The Airplane - Jay Spenser [10]
The traditional view of the Wrights is of sober midwesterners who worked in self-imposed isolation far from inquiring eyes. Being sons of a Protestant bishop who believed showmanship and public spectacle were unseemly, they shunned publicity and instead focused on the task at hand.
While there is some truth to the above, the actual story is far richer.
Born in 1867 and 1871, respectively, Wilbur and Orville grew up in Dayton, Ohio, amid a close-knit family that included two older brothers and a younger sister. Between them, there had also been a set of twins who died in infancy.
Young Wilbur and Orville shared interests. Although very different, they sought each other out and could usually be found in each other’s company. They played, explored, and discussed their world with a closeness rare among siblings.
These discussions could become heated—the boys called it “scrapping”—when they found themselves arguing different sides of an issue or idea. The intellectual rigor they summoned to make their respective cases was a wellspring of creativity that contributed to their later success.
Theirs was a changing world. Industrialization had America in its throes; steam power was transforming the landscape, scientific discoveries were announced almost daily, and the far corners of the globe were being explored. Newfangled inventions such as electric lights and horseless carriages loomed intriguingly on the horizon.
For Ohioans in the aftermath of the Civil War, it was an exciting time to grow up. That shattering conflict had ended just two years before Wilbur came along. In its receding wake there arose a heady sense that anything was possible if people just applied themselves with sufficient intelligence and alacrity.
Fortunately for the boys, they grew up in a nurturing environment that encouraged playing with ideas and learning all one could about the physical world.
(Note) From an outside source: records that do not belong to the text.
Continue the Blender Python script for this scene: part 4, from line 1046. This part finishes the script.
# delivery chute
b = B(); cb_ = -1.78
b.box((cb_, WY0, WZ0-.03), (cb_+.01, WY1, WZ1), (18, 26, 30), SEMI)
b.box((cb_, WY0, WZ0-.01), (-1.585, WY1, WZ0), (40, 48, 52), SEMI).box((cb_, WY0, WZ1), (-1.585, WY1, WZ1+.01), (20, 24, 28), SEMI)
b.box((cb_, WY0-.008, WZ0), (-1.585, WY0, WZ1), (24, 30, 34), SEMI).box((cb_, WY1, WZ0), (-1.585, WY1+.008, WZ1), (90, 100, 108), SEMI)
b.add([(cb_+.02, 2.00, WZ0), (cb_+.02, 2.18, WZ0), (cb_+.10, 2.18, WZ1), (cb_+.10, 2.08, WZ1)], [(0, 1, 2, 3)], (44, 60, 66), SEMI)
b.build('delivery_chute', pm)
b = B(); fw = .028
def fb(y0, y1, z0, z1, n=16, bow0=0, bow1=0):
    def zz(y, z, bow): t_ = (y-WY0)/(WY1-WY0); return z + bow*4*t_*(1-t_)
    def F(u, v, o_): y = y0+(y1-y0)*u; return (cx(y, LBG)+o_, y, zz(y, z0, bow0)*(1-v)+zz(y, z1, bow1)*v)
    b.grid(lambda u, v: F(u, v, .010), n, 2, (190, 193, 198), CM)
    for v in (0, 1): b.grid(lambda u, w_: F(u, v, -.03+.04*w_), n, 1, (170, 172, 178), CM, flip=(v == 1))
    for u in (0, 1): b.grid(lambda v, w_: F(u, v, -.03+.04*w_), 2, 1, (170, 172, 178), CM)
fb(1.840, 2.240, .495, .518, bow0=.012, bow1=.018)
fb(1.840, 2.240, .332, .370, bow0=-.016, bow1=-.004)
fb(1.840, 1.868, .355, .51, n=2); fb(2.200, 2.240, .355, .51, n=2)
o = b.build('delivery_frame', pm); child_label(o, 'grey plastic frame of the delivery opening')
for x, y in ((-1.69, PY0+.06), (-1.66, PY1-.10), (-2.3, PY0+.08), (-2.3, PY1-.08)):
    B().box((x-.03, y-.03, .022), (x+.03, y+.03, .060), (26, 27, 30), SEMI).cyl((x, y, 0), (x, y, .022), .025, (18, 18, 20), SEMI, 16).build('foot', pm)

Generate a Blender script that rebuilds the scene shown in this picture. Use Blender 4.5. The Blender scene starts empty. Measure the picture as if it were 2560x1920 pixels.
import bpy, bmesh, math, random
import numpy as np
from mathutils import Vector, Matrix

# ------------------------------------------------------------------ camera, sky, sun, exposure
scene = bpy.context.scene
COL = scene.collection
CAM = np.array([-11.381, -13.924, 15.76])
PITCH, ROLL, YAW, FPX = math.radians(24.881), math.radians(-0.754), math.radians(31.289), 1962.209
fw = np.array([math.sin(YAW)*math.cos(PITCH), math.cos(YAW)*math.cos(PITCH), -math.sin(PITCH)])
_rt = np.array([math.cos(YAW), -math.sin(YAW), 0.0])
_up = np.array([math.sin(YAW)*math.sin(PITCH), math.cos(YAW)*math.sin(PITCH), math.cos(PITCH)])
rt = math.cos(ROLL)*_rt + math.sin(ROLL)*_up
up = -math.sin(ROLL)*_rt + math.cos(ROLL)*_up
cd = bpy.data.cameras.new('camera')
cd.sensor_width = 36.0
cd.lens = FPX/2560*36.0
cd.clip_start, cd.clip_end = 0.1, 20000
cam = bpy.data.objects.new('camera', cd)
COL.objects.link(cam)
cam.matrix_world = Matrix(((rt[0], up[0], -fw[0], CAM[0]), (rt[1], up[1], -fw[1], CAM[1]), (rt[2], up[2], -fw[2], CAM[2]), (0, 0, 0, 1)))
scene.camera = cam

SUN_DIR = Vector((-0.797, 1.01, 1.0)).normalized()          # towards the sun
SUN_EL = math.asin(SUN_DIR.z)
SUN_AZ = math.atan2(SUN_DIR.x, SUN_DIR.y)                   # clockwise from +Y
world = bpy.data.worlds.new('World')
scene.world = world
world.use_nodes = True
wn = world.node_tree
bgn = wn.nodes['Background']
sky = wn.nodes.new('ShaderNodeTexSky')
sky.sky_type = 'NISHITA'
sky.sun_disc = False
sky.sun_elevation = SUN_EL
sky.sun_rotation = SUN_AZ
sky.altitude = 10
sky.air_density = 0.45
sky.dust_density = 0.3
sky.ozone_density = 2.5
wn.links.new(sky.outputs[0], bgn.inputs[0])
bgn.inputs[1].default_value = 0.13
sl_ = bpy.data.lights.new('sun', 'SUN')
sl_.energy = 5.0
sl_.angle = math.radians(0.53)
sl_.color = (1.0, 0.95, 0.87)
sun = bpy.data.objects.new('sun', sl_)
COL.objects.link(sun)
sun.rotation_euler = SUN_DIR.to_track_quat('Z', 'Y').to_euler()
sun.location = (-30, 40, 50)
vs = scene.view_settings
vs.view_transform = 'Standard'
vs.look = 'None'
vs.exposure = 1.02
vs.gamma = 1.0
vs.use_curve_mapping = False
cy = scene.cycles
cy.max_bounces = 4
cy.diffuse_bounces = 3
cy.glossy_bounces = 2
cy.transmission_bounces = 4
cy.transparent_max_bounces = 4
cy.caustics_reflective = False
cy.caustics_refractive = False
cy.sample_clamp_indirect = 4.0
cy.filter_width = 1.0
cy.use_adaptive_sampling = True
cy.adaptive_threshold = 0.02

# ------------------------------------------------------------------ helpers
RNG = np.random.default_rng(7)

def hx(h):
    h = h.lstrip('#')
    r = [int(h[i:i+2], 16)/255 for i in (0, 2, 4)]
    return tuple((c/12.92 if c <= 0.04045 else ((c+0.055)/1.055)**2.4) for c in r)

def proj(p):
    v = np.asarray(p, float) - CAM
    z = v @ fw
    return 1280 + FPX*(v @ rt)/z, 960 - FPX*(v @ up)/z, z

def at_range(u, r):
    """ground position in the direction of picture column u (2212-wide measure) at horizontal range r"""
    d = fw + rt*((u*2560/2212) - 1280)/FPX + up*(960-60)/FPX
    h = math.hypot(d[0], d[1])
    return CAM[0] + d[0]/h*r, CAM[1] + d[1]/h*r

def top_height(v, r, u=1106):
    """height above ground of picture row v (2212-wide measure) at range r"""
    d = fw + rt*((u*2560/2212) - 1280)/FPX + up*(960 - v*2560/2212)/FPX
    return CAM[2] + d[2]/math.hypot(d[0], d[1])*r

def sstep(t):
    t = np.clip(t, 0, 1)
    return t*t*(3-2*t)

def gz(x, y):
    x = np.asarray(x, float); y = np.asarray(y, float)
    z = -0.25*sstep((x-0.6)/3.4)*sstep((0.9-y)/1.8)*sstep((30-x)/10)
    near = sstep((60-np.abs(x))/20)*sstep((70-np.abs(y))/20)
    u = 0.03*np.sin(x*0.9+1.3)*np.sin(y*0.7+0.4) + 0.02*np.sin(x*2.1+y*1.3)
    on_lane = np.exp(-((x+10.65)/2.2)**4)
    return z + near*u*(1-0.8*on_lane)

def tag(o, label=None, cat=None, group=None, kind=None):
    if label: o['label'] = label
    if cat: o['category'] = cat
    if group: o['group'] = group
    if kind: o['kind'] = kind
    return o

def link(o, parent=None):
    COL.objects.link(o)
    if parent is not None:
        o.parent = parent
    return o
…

Milton and Susan Wright both came from families with traditions of intellectual curiosity, and both were highly accomplished in their own right.
A stern patriarch, Milton Wright was also an influential writer and a social reformer. He had taken holy orders not out of religious fervor but rather because of his church’s forward-looking stance on the moral and political issues of the day. Milton’s pragmatic focus was on the here and now of contemporary American society, not arcane theological musings. The elder Wright had been an outspoken abolitionist until the Civil War ended the horror of slavery in North America. Believing in equal opportunity for all, he later supported women’s suffrage, temperance, and other progressive causes of his day. His intellect and persuasive powers saw him rise rapidly through the church hierarchy until he became a bishop when Wilbur and Orville were still small.
Of English descent, Milton Wright grew up in Indiana when it was a frontier at the western fringe of American society. The rigors of his pioneer upbringing had imbued him with a hardy self-reliance characteristic of nineteenth-century American settlers. In turn, he instilled in his children a sense of the value of discipline, hard work, and integrity. Above all, he gave them his abiding belief that learning is the path to self-betterment.
Susan Catherine Koerner Wright played no less important a role in her children’s formative years. Born in Virginia, she had loved as a small girl to linger in the workshop of her father, John Koerner, a German immigrant and master craftsman who built fine carriages. It became apparent that she had inherited his mechanical aptitude, and under his tutelage she became proficient in the use of a broad array of tools.
Relocating westward in pursuit of greater opportunity, the Koerners settled in Indiana. There Susan attended college, a rare event for American women in the nineteenth century.